Entries with scene source code
- - - - -
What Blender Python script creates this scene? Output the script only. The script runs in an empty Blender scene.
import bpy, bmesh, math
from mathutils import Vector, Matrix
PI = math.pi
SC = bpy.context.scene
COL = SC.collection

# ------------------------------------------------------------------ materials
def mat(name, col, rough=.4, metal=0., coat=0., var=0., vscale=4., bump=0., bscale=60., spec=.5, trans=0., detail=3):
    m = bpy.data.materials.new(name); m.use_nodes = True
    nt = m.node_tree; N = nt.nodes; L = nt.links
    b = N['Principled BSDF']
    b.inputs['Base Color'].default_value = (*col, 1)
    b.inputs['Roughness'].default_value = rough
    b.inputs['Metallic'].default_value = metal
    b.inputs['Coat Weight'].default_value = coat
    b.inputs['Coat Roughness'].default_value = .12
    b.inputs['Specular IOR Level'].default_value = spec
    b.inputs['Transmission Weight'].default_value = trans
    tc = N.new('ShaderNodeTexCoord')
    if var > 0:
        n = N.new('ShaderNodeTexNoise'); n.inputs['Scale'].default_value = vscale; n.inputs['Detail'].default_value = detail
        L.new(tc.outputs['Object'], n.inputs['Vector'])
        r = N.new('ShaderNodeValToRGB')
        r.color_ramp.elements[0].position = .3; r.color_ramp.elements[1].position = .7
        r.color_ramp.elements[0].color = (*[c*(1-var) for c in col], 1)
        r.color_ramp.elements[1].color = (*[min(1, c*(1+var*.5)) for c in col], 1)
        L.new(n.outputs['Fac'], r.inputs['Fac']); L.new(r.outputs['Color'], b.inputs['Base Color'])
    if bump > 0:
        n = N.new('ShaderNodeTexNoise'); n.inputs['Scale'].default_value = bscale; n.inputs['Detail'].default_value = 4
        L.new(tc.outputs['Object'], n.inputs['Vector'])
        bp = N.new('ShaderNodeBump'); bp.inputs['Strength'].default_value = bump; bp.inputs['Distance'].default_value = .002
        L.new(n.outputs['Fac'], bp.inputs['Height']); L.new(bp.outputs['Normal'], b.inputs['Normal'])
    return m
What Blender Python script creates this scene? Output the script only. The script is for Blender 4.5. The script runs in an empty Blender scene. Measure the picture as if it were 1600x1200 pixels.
- - - - -
Transcribe all of the entries without altering anything.

What Blender Python script creates this scene? Output the script only. The script runs in an empty Blender scene.
import bpy, bmesh, math
from mathutils import Vector, Matrix
PI = math.pi
SC = bpy.context.scene
COL = SC.collection

# ------------------------------------------------------------------ materials
def mat(name, col, rough=.4, metal=0., coat=0., var=0., vscale=4., bump=0., bscale=60., spec=.5, trans=0., detail=3):
    m = bpy.data.materials.new(name); m.use_nodes = True
    nt = m.node_tree; N = nt.nodes; L = nt.links
    b = N['Principled BSDF']
    b.inputs['Base Color'].default_value = (*col, 1)
    b.inputs['Roughness'].default_value = rough
    b.inputs['Metallic'].default_value = metal
    b.inputs['Coat Weight'].default_value = coat
    b.inputs['Coat Roughness'].default_value = .12
    b.inputs['Specular IOR Level'].default_value = spec
    b.inputs['Transmission Weight'].default_value = trans
    tc = N.new('ShaderNodeTexCoord')
    if var > 0:
        n = N.new('ShaderNodeTexNoise'); n.inputs['Scale'].default_value = vscale; n.inputs['Detail'].default_value = detail
        L.new(tc.outputs['Object'], n.inputs['Vector'])
        r = N.new('ShaderNodeValToRGB')
        r.color_ramp.elements[0].position = .3; r.color_ramp.elements[1].position = .7
        r.color_ramp.elements[0].color = (*[c*(1-var) for c in col], 1)
        r.color_ramp.elements[1].color = (*[min(1, c*(1+var*.5)) for c in col], 1)
        L.new(n.outputs['Fac'], r.inputs['Fac']); L.new(r.outputs['Color'], b.inputs['Base Color'])
    if bump > 0:
        n = N.new('ShaderNodeTexNoise'); n.inputs['Scale'].default_value = bscale; n.inputs['Detail'].default_value = 4
        L.new(tc.outputs['Object'], n.inputs['Vector'])
        bp = N.new('ShaderNodeBump'); bp.inputs['Strength'].default_value = bump; bp.inputs['Distance'].default_value = .002
        L.new(n.outputs['Fac'], bp.inputs['Height']); L.new(bp.outputs['Normal'], b.inputs['Normal'])
    return m
What Blender Python script creates this scene? Output the script only. The script is for Blender 4.5. The script runs in an empty Blender scene. Measure the picture as if it were 1600x1200 pixels.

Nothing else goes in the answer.